### AIM OF THE TASK
Identify every line containing the word "scene" and reproduce each one.

### INPUT RECORDS
========
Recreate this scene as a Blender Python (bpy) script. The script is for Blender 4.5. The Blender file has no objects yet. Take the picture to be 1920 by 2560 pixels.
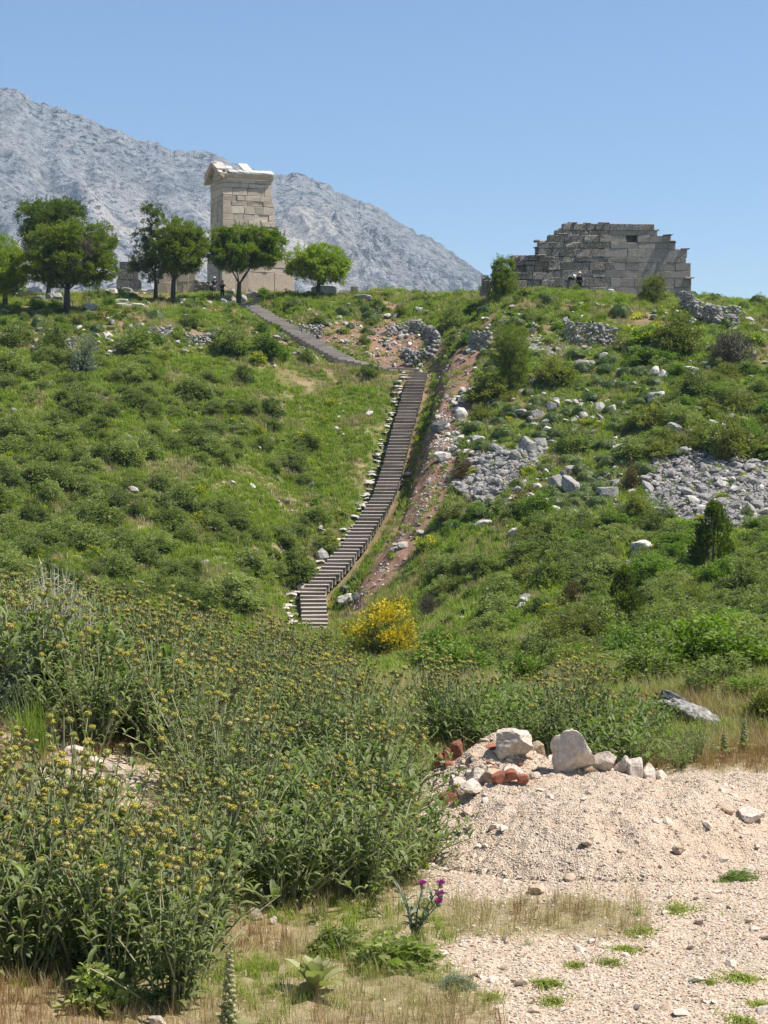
import bpy, bmesh, math, random
import numpy as np
from mathutils import Vector, Matrix, Euler

R = math.radians
rng = np.random.default_rng(7)
random.seed(7)
scene = bpy.context.scene
C = scene.collection

# ------------------------------------------------------------------ camera, sky, sun, exposure
F, YH, W0, H0PX = 4270.0, 1050.0, 1920.0, 2560.0        # focal length and horizon row in photograph pixels
cam_d = bpy.data.cameras.new('camera')
cam_d.sensor_fit = 'VERTICAL'
cam_d.sensor_height = 36.0
cam_d.lens = 36.0 * F / H0PX
cam_d.shift_y = -(H0PX / 2 - YH) / H0PX
cam_d.clip_start, cam_d.clip_end = 0.1, 9000.0
cam = bpy.data.objects.new('camera', cam_d)
cam.location = (0, 0, 0)
cam.rotation_euler = (R(90), 0, 0)
C.objects.link(cam)
scene.camera = cam

SUN_AZ, SUN_EL = R(93), R(59)           # azimuth clockwise from the view direction (+y), elevation
world = bpy.data.worlds.new('World')
scene.world = world
world.use_nodes = True
wn = world.node_tree.nodes
sky = wn.new('ShaderNodeTexSky')
sky.sky_type = 'NISHITA'
sky.sun_disc = False
sky.sun_elevation = SUN_EL
sky.sun_rotation = SUN_AZ
sky.altitude = 1200
sky.air_density = 1.0
sky.dust_density = 0.35
sky.ozone_density = 2.6
bg = wn['Background']
bg.inputs['Strength'].default_value = 0.075
world.node_tree.links.new(sky.outputs[0], bg.inputs['Color'])
sun_d = bpy.data.lights.new('sun', 'SUN')
sun_d.energy = 4.2
sun_d.angle = R(0.53)
sun_d.color = (1.0, 0.955, 0.88)
sun = bpy.data.objects.new('sun', sun_d)
S = Vector((math.sin(SUN_AZ) * math.cos(SUN_EL), math.cos(SUN_AZ) * math.cos(SUN_EL), math.sin(SUN_EL)))
sun.rotation_euler = (-S).to_track_quat('-Z', 'Y').to_euler()
sun.location = (20, 20, 60)
C.objects.link(sun)
scene.view_settings.view_transform = 'Standard'
scene.view_settings.look = 'None'
scene.view_settings.exposure = 0.95
scene.view_settings.gamma = 1.0
scene.view_settings.use_curve_mapping = False
cy = scene.cycles
cy.max_bounces = 5
cy.diffuse_bounces = 2
cy.transmission_bounces = 3
cy.volume_bounces = 0
cy.transparent_max_bounces = 4
cy.use_adaptive_sampling = True
cy.adaptive_threshold = 0.02
cy.caustics_reflective = cy.use_adaptive_sampling = True
cy.adaptive_threshold = 0.02
cy.caustics_refractive = False

# ------------------------------------------------------------------ noise
def _hash(ix, iy, iz, seed):
    h = (ix.astype(np.int64) * 374761393 + iy.astype(np.int64) * 668265263 + iz.astype(np.int64) * 2147483647 + seed * 974634777) & 0xffffffff
    h = ((h ^ (h >> 13)) * 1274126177) & 0xffffffff
    h = ((h ^ (h >> 16)) * 2246822519) & 0xffffffff
    return ((h ^ (h >> 15)) & 0xffffff) / float(0xffffff)
def noise2(x, y, seed=0):
    x = np.asarray(x, float); y = np.asarray(y, float)
    ix, iy = np.floor(x), np.floor(y); fx, fy = x - ix, y - iy
    fx = fx * fx * (3 - 2 * fx); fy = fy * fy * (3 - 2 * fy); z = np.zeros_like(ix)
    a, b = _hash(ix, iy, z, seed), _hash(ix + 1, iy, z, seed)
    c, d = _hash(ix, iy + 1, z, seed), _hash(ix + 1, iy + 1, z, seed)
    return (a + (b - a) * fx) * (1 - fy) + (c + (d - c) * fx) * fy * 1.0 - 0.5
def fbm2(x, y, oct=4, seed=0, gain=.5):
    t = 0; amp = 1; k = 1
    for o in range(oct):
        t = t + amp * noise2(x * k + 17.3 * o, y * k - 9.1 * o, seed + o); amp *= gain; k *= 2.03
    return t
def noise3(p, seed=0):
    i = np.floor(p); f = p - i; f = f * f * (3 - 2 * f); r = 0
    for dx in (0, 1):
        for dy in (0, 1):
            for dz in (0, 1):
                w = (f[:, 0] if dx else 1 - f[:, 0]) * (f[:, 1] if dy else 1 - f[:, 1]) * (f[:, 2] if dz else 1 - f[:, 2])
                r = r + w * _hash(i[:, 0] + dx, i[:, 1] + dy, i[:, 2] + dz, seed)
    return r - .5
def smooth(a, b, x):
    t = np.clip((np.asarray(x, float) - a) / (b - a), 0, 1); return t * t * (3 - 2 * t)

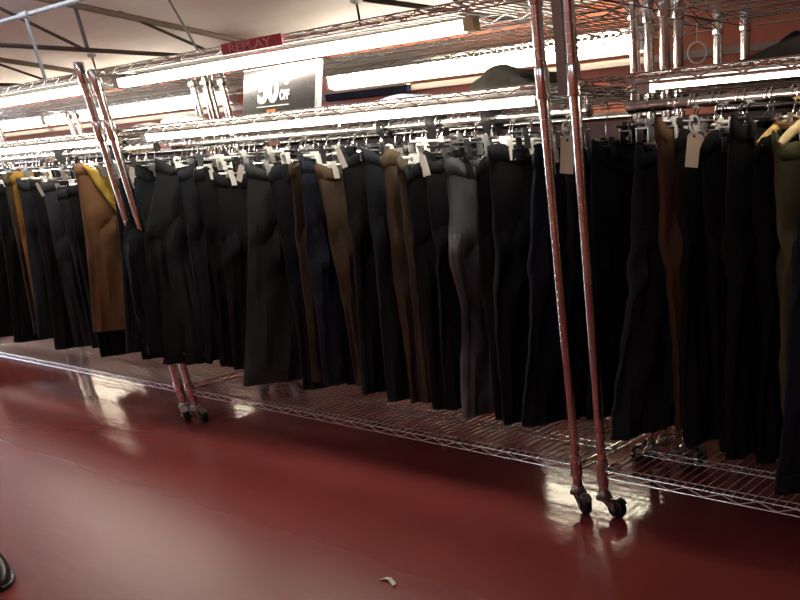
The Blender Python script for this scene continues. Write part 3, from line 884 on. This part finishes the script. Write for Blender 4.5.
========
### SOLUTION FOR THIS TASK
Recreate this scene as a Blender Python (bpy) script. The script is for Blender 4.5. The Blender file has no objects yet. Take the picture to be 1920 by 2560 pixels.
scene = bpy.context.scene
C = scene.collection
scene.camera = cam
scene.world = world
scene.view_settings.view_transform = 'Standard'
scene.view_settings.look = 'None'
scene.view_settings.exposure = 0.95
scene.view_settings.gamma = 1.0
scene.view_settings.use_curve_mapping = False
cy = scene.cycles
The Blender Python script for this scene continues. Write part 3, from line 884 on. This part finishes the script. Write for Blender 4.5.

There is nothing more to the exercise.